DATA:
⟨
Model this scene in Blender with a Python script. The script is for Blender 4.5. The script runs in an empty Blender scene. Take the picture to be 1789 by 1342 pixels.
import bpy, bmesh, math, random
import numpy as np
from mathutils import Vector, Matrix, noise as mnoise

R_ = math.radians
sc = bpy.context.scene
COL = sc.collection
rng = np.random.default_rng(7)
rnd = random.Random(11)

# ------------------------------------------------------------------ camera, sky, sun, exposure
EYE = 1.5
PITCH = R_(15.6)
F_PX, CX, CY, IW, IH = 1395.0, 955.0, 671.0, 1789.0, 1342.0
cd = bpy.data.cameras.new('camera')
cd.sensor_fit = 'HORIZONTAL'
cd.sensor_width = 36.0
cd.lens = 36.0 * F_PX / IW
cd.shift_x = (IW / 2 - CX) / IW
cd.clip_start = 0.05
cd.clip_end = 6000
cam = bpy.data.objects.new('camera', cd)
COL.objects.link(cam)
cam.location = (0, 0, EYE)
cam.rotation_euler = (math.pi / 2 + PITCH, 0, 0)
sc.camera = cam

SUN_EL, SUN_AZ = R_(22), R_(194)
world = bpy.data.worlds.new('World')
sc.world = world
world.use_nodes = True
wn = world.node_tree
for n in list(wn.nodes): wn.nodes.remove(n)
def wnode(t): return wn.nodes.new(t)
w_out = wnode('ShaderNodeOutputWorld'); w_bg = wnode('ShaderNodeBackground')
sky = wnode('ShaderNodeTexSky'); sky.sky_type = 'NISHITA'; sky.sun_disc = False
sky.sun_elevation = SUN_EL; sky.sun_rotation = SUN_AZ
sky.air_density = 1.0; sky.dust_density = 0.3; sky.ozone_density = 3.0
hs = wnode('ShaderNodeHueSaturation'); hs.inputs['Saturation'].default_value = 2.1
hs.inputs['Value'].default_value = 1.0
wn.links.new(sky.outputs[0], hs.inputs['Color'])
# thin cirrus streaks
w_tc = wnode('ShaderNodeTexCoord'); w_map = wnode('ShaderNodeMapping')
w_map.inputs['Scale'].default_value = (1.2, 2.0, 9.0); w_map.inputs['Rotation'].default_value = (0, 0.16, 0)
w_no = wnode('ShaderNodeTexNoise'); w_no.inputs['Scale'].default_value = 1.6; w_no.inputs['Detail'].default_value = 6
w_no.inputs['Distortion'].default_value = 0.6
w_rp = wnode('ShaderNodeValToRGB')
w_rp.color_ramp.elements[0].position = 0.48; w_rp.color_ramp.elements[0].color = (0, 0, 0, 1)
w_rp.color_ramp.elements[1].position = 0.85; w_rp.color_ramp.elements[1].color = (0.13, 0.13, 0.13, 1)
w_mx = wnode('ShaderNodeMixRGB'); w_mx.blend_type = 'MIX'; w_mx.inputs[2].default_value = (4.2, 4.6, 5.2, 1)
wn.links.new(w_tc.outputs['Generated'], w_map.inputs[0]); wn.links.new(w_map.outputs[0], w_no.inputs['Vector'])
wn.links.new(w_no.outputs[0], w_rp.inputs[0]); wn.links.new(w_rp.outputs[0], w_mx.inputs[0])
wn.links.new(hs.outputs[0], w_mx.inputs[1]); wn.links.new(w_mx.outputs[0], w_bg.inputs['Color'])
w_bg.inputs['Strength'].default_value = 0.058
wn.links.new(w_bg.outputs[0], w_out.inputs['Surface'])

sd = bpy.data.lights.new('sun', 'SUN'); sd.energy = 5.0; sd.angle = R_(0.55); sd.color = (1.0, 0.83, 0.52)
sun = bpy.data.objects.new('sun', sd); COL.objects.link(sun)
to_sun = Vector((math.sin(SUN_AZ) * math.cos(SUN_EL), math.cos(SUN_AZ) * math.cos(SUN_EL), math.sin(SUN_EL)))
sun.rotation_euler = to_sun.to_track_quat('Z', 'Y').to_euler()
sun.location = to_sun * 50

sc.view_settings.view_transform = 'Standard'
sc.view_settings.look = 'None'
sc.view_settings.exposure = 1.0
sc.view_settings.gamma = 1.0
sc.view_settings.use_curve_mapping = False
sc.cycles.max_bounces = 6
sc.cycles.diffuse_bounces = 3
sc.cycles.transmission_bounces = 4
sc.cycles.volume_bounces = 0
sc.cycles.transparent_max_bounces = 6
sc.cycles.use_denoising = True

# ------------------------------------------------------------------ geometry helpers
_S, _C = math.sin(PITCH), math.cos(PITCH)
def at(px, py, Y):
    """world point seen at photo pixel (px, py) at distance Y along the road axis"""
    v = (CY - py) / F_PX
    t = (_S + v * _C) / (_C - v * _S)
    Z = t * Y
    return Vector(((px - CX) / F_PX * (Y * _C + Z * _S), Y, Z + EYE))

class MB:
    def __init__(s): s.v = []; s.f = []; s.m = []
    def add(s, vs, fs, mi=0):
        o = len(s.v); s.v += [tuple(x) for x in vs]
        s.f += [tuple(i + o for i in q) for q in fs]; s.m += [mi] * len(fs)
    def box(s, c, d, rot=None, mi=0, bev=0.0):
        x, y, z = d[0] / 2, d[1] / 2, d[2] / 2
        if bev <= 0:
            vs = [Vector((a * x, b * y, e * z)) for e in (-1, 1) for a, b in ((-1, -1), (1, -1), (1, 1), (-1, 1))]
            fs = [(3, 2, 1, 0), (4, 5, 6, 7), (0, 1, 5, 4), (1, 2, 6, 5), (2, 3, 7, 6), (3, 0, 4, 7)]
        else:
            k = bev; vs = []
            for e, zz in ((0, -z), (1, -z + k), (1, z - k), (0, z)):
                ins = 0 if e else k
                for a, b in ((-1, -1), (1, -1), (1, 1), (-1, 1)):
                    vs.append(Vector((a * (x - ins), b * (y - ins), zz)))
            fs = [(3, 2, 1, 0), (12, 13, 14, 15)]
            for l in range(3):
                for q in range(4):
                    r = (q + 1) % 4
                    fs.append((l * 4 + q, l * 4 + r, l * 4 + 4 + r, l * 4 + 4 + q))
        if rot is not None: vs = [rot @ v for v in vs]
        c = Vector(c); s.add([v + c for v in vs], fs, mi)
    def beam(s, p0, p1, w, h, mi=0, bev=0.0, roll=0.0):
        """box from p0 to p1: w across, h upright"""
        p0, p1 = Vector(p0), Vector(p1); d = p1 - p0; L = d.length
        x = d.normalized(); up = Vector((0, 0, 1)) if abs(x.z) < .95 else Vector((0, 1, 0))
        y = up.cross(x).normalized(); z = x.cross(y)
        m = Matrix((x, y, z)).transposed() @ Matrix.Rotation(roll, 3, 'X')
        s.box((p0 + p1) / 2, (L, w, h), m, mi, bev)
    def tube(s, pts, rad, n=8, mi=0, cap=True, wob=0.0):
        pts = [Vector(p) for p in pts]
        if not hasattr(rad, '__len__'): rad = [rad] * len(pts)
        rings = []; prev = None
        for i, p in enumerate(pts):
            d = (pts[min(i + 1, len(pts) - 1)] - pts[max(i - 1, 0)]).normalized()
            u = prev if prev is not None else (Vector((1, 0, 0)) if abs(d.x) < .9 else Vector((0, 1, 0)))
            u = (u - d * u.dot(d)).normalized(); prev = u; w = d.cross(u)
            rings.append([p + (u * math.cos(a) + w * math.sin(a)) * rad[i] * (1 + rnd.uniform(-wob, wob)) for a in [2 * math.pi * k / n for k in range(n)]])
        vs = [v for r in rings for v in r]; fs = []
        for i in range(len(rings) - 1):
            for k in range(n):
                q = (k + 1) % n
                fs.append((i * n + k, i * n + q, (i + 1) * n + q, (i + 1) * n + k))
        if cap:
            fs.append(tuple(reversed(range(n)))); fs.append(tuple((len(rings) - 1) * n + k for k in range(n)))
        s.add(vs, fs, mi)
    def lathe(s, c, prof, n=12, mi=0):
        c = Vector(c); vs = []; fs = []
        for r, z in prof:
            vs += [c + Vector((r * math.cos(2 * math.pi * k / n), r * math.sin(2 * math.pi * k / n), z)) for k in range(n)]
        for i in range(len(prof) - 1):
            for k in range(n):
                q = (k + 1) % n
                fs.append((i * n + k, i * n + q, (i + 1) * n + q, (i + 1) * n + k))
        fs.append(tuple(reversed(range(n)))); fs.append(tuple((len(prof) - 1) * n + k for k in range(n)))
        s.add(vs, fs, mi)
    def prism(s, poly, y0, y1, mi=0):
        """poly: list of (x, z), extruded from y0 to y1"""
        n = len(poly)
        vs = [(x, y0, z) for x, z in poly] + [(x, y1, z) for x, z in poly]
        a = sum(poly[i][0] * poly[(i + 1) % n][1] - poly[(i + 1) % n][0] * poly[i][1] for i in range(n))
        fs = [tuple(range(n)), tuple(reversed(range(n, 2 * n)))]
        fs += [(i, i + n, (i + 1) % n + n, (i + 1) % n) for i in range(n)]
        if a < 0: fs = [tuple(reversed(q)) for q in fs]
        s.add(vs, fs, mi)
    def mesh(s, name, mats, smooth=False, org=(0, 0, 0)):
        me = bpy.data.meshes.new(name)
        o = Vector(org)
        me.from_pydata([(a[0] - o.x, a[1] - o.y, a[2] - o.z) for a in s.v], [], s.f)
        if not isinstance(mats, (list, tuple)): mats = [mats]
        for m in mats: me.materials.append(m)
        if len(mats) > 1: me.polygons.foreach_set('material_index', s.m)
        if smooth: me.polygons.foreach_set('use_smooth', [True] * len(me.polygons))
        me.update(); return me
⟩
WHAT THIS TASK INVOLVES: Quote exactly the first line of the data and every line after it through the one holding "sc.camera = cam".

OUTPUT FOR THIS TASK:
Model this scene in Blender with a Python script. The script is for Blender 4.5. The script runs in an empty Blender scene. Take the picture to be 1789 by 1342 pixels.
import bpy, bmesh, math, random
import numpy as np
from mathutils import Vector, Matrix, noise as mnoise

R_ = math.radians
sc = bpy.context.scene
COL = sc.collection
rng = np.random.default_rng(7)
rnd = random.Random(11)

# ------------------------------------------------------------------ camera, sky, sun, exposure
EYE = 1.5
PITCH = R_(15.6)
F_PX, CX, CY, IW, IH = 1395.0, 955.0, 671.0, 1789.0, 1342.0
cd = bpy.data.cameras.new('camera')
cd.sensor_fit = 'HORIZONTAL'
cd.sensor_width = 36.0
cd.lens = 36.0 * F_PX / IW
cd.shift_x = (IW / 2 - CX) / IW
cd.clip_start = 0.05
cd.clip_end = 6000
cam = bpy.data.objects.new('camera', cd)
COL.objects.link(cam)
cam.location = (0, 0, EYE)
cam.rotation_euler = (math.pi / 2 + PITCH, 0, 0)
sc.camera = cam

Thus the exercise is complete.